Spannend für jeden Leser ist natürlich zuerst die Unterscheidung in “hohe” Literatur und Trivialliteratur, denn die Erste wird gelehrt und diskutiert, und die Zweite wird gelesen. Fast jeder Leser wurde schon einmal in seinem Leben durch eine überaus ernste, aber auch überaus langweilige Betrachtung eines Werkes davon abgehalten, sich eben diesem Werk zu nähern.
Was mehr als schade ist, und eigentlich auch wissenschaftlich nicht ganz korrekt, denn welche Werke wirklich zur hohen Literatur zählen und unter welchen Gesichtspunkten diese Werke besprochen werden, ist durchaus ein Gegenstand, der frei diskutiert werden darf.

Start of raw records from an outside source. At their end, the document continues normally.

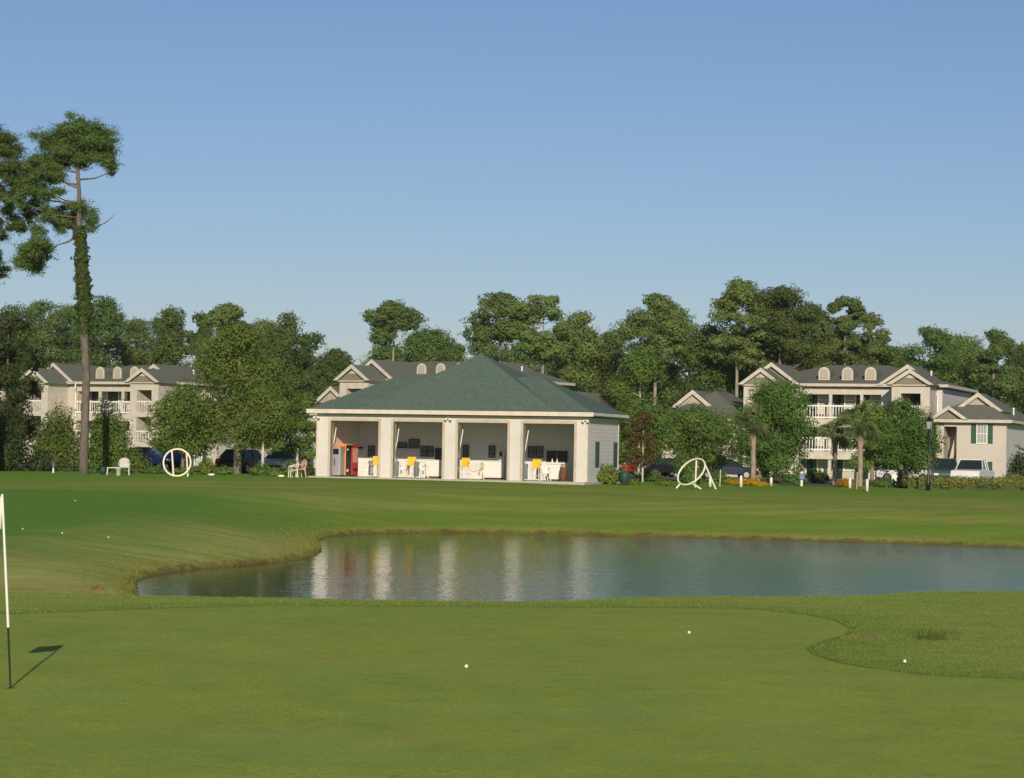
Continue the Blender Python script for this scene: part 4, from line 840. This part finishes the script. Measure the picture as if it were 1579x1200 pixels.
def hedge():
    Y = 136; a = at(1396, 757, Y); b = at(1640, 760, Y); z0 = 1.13; root = empty('hedge', (a[0], Y, z0), 0, 'long clipped yellow-green hedge in front of the parked pickup', 'hedge')
    r = np.random.RandomState(8); cs = []; rs = []; L = b[0]-a[0]
    for k in range(44): cs.append((L*(k+.5)/44, (r.rand()-.5)*.5, .38+.05*r.rand())); rs.append((.30, .5, .36))
    fast_mesh('foliage', leaf_cloud(cs, rs, 9000, .10, 6, shell=.75, nz=.15), 4, M['hedge'], root)
    MB().box(.1, L-.1, -.25, .25, -.05, .5).build('stems', M['dleaf'], root)
hedge()
bush('round mounded bush behind the right end of the hedge', 1562, 728, 756, 139, 34, 'hedge', 4200, .11, 81, dep=1.2)
bush('purple grey shrub at the right edge beside the wing wall', 1573, 690, 750, 190, 22, 'dleaf', 1800, .2, 82)
bush('light bush beside the white pickup', 1484, 728, 742, 158, 16, 'bushl', 800, .12, 83)
bush('small clump of coarse grass in the rough at the right', 1432, 960, 988, 33, 26, 'bankgrass', 40, .02, 84, cat='grass clump', name='grass_clump')
# ------------------------------------------------------------------ small things on the lawn
def ring(label, px, cy, Y, rad, tilt, squash_rz, posts):
    x, _, z = at(px, cy, Y); zg = h1(x, Y); root = empty('target_ring', (x, Y, zg), squash_rz, label, 'target ring')
    R_ = rad*Y/F; zc = max(R_*math.cos(tilt)+.02, z-zg); mb = MB(); pts = []
    for k in range(49):
        t = 2*math.pi*k/48; pts.append((R_*math.cos(t), R_*math.sin(t)*math.sin(tilt), zc+R_*math.sin(t)*math.cos(tilt)))
    mb.tube(pts, .05, 8, False); mb.build('hoop', M['ivory'], root, True)
    for (xa, ya, za, xb, yb, zb) in posts: MB().bar((xa*R_, ya*R_, za), (xb*R_, yb*R_, zc+zb*R_), .045, 8).build('support', M['ivory'], root)
    return root
ring('upright white pipe ring with two posts standing on the left lawn', 273, 714.5, 127, 21, R(8), 0, [(-.22, -.1, 0, -.42, .12, .88), (.80, .1, 0, .66, .12, .72)])
rr = ring('leaning white pipe ring with prop legs on the right lawn', 1066, 727.5, 127, 25, R(36), R(-48), [(.25, .1, 0, -.25, .70, .78), (1.15, 1.0, 0, .80, .35, .50), (.75, .1, 0, .45, -.5, -.66), (-.55, -.75, 0, -.45, -.45, -.72)])
# plastic chair, footstool and bucket
p = at(191, 735, 128); g_ = h1(p[0], 128)
plastic_chair('plastic_chair', 'beige plastic garden armchair facing the pond on the left lawn', (p[0], 128, g_), R(8), M['greyp'])
p = at(174, 735, 127.4); g_ = h1(p[0], 127.4); st = empty('footstool', (p[0], 127.4, g_), R(5), 'white plastic footstool left of the garden chair', 'footstool')
MB().box(-.3, .3, -.22, .22, .36, .40).build('top', M['ivory'], st, bevel=.01)
for sx in (-1, 1):
    for sy in (-1, 1): MB().bar((sx*.29, sy*.2, 0), (sx*.26, sy*.18, .36), .03).build('leg', M['ivory'], st)
p = at(182.5, 736.5, 126.6); g_ = h1(p[0], 126.6); bk = empty('bucket', (p[0], 126.6, g_), 0, 'white bucket standing before the garden chair', 'bucket')
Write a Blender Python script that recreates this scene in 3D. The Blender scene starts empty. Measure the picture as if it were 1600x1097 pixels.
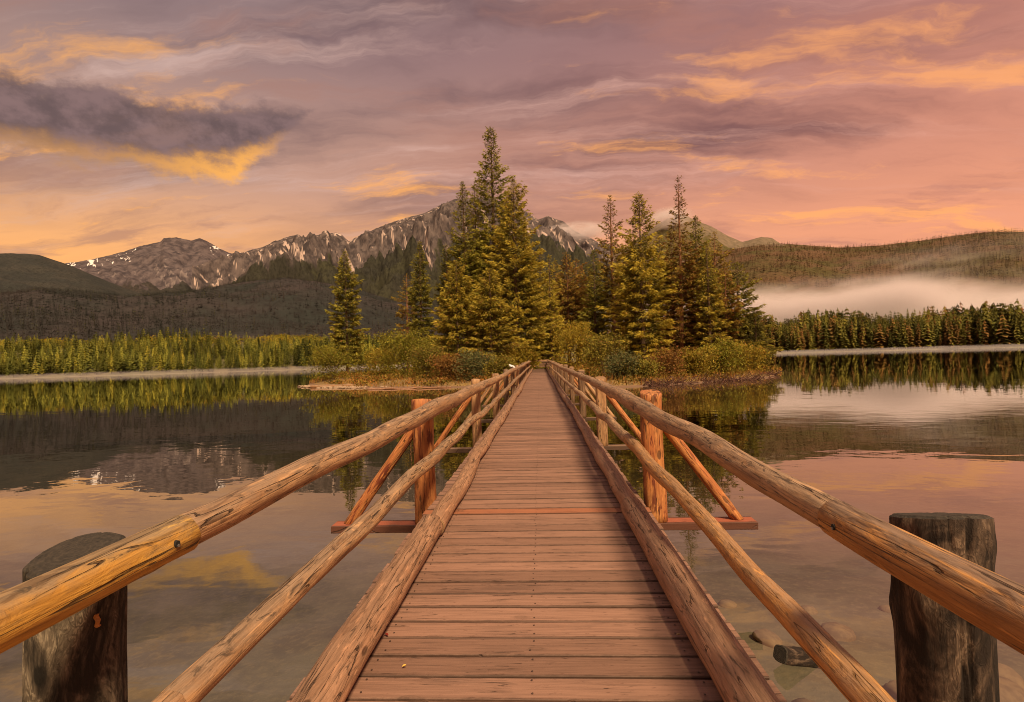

Viele klassische Werke sind wie das Leben ihrer Autoren höchst aufregend und spannend, und die Belletristik erobert sich trotz ihrer Unterhaltungsabsicht in steigendem Maße einen Platz in der Literatur.
Wir laden Sie deshalb zu einem nicht höchst wissenschaftlichen, aber hoffentlich unterhaltsamen Spaziergang durch die deutsche Literatur ein, in der Klassiker neu betrachtet werden, Lieblingswerke der Belletristik ihren Platz finden, die schon Leben verändert haben, und einige Werke, die die Bestsellerlisten sehr lange bevölkerten, etwas entzaubert werden.
Dabei werden bei der Behandlung einzelner Werke weitere der oben erwähnten Spezifikationen zur Sprache kommen, häufig geben gerade diese Betrachtungsansätze spannende Hinweise zum Verständnis eines Werkes.
Wenn dabei am Ende auch nur ein paar neue “Leseratten” herauskommen oder auch nur ein junger Leser dazu angeregt wird, über einen Erwerb auf Kunstplaza ein altes Werk neu zu entdecken, hat sich diese ungezwungene Art der Literaturbetrachtung dann wohl bereits bewährt.